Johnson Lee concurs: "Right now a legal challenge is probably the way to do this.

"People were looking out more for the interests of their party than for the interests of the city, and I think that's sad," Johnson Lee adds. "This was definitely an old-line DFL plan. I don't want to use the word conspiracy, because it makes people turn their head. But it was a thought-out plan of retribution. The DFL is living up to their reputation for posing as a party that embraces and practices democracy but really practices elitism and cronyism and choosing who they want to come through. That's why people are real confused about what the DFL is today."

Commission members believe the law is on their side. "To say we packed that ward is bogus," says Karen Collier, a commission member who represents the Independence Party. "Everything we did, we ran up with the [city] attorneys time and time again. We can't help it that the Census showed we had a huge minority population in that area. That's the fact, folks."

Collier does allow that the system had its shortcomings. "I think the process was fair and I can say everyone worked really hard for two very intense months," she explains. "But I guess if you'd had the council do it again, then all the gripes would have to be directed against the council members. There's something to be said for that."

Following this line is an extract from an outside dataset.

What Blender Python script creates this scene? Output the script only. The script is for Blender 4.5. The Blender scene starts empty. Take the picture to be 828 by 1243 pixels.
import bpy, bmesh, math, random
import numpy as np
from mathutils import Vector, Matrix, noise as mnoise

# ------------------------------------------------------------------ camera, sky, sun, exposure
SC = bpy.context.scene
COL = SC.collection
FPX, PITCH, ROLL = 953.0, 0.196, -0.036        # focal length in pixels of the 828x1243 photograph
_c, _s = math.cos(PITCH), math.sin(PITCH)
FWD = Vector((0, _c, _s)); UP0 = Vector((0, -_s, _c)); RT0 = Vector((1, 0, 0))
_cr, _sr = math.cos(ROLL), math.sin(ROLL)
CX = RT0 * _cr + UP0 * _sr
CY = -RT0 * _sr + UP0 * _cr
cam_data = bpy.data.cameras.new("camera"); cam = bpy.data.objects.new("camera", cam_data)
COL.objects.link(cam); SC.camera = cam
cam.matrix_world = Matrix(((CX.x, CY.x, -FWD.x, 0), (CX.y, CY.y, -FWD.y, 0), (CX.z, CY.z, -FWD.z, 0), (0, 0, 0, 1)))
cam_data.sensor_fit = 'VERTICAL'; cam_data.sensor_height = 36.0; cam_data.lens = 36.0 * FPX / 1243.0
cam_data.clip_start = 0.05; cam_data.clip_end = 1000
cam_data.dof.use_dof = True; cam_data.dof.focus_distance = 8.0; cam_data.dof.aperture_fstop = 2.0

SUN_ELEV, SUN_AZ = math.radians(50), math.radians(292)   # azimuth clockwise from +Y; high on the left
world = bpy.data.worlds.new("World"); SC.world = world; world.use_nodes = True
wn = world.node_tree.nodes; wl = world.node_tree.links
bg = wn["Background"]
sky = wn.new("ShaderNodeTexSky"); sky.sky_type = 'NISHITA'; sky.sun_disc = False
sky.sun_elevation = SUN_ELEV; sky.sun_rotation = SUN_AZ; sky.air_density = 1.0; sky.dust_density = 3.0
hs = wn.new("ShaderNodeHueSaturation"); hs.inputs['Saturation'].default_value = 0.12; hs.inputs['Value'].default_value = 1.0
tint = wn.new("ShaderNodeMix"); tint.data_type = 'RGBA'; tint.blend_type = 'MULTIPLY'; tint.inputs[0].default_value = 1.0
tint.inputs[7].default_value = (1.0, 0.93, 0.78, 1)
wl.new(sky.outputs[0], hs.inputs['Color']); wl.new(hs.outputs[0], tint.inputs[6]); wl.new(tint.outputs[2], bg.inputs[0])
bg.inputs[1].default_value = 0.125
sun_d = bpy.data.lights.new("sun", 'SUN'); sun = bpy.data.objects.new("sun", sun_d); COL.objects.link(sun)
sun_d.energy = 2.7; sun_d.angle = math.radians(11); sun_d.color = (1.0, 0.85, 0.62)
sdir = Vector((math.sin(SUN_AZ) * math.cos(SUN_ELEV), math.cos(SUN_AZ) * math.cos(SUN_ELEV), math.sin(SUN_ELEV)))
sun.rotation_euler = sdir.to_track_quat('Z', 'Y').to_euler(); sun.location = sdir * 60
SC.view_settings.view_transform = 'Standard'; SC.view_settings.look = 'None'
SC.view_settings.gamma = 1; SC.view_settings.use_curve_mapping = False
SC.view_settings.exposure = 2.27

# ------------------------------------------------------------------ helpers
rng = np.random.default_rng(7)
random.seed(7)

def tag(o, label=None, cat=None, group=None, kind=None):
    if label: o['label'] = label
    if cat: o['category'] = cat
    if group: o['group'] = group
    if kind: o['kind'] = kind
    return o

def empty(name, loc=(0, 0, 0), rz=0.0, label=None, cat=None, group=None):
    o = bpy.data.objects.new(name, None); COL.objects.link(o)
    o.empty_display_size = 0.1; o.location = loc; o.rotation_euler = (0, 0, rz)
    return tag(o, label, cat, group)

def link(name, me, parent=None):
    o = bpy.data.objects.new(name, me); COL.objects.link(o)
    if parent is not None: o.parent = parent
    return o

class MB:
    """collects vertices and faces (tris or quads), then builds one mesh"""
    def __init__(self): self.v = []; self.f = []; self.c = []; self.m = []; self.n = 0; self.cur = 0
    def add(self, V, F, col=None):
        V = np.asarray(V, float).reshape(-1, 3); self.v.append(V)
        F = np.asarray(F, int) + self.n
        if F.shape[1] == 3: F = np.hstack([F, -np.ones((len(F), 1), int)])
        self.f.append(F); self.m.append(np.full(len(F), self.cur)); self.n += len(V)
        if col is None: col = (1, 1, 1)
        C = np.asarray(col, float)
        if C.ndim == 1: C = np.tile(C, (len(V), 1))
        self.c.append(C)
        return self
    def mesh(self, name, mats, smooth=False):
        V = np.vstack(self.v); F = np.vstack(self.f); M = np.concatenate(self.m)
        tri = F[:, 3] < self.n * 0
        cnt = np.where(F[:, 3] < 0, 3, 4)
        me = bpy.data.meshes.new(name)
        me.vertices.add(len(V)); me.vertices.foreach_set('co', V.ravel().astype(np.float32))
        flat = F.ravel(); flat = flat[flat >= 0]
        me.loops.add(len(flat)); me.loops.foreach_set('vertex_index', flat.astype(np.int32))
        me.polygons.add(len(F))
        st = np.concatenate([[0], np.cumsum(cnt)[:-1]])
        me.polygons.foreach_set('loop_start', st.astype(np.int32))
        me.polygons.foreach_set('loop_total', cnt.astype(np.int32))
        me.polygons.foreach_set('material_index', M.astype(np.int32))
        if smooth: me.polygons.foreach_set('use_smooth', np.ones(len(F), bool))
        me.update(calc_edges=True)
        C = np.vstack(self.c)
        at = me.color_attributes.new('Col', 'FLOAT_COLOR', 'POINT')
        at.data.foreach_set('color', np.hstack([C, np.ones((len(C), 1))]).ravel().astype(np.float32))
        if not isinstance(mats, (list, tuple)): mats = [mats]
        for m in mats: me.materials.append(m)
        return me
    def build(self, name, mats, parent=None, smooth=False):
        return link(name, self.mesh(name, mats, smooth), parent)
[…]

Adds Republican commission member Lyall Schwarzkopf: "I think this was as political as if the city council did it themselves." A former state legislator, city clerk, and governor's chief of staff, Schwarzkopf has participated in other redistricting plans at both the state and city level. "Back in 1971, I helped the city council when they did their own reapportionment, and I liked that better," he says. "The city council members know what kinds of wards they want and can compromise and work it out."